Oil prices took a dip on Thursday as the possibility of a recession in the United States, the world’s largest oil consumer, overshadowed worries about tight supply.
Brent crude oil, slipped 55 cents or 0.63%, to $86.78 a barrel while U.S. West Texas Intermediate (WTI) dropped 46 cents or 0.55%, to $82.80.
Both Brent and WTI had gained 2% on Wednesday to their highest levels in over a month as falling U.S. inflation sparked optimism that the U.S. Federal Reserve would cease raising interest rates.
However, minutes from the Fed’s latest policy meeting indicated that banking sector strain could plunge the economy into a recession, weakening U.S. oil demand.
In its monthly report, the Organization of the Petroleum Exporting Countries (OPEC) highlighted downside risks to summer oil demand but maintained its forecast for global oil demand growth in 2023.
Nevertheless, the market is closely monitoring indicators of economic growth, which oil broker PVM’s Tamas Varga described as frail.
“The inflationary pressure could easily become elevated again,” Varga said. The market is still recovering from OPEC+’s unexpected decision to cut output further. The International Energy Agency’s executive director anticipates that the move will tighten supply in the second half of the year and push oil prices up.
However, the International Monetary Fund warned on Tuesday about the risks this presents to global economic growth. For every 10% increase in the oil price, IMF models show a 0.1 percentage point decline in growth and a 0.3 percentage point increase in inflation, according to IMF chief economist Pierre-Olivier Gourinchas.

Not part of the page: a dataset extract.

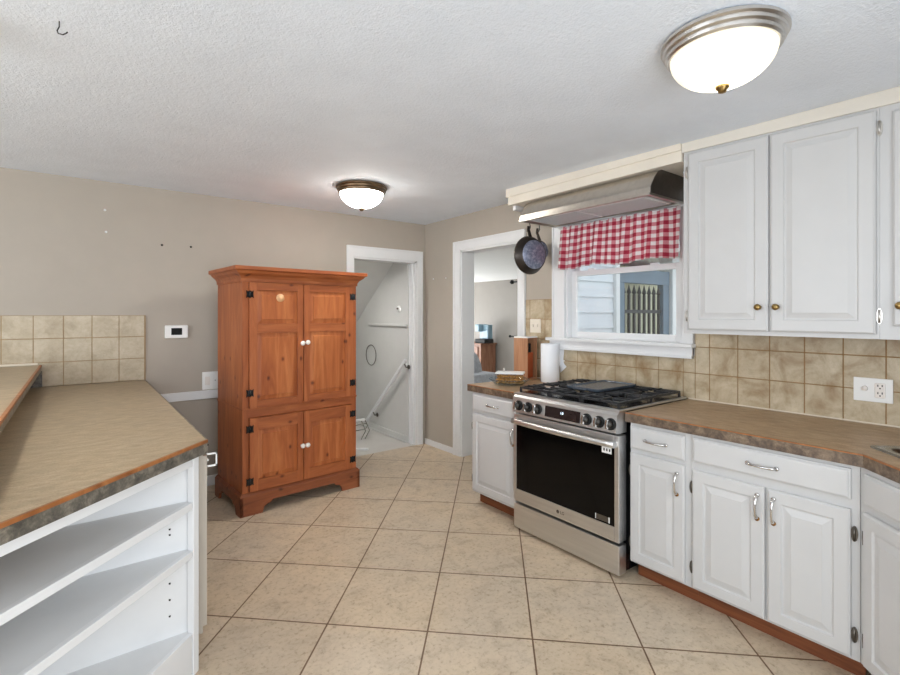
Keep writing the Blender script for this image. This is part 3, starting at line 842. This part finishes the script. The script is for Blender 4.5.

Despite a small increase in U.S. crude oil stocks on Wednesday, the market was unfazed, attributing it in part to a release of oil from the U.S. strategic reserve and reduced exports at the beginning of the month. On Wednesday, U.S. Energy Secretary Jennifer Granholm stated that the Biden administration plans to replenish the U.S. Strategic Petroleum Reserve soon and hopes to do so at lower oil prices.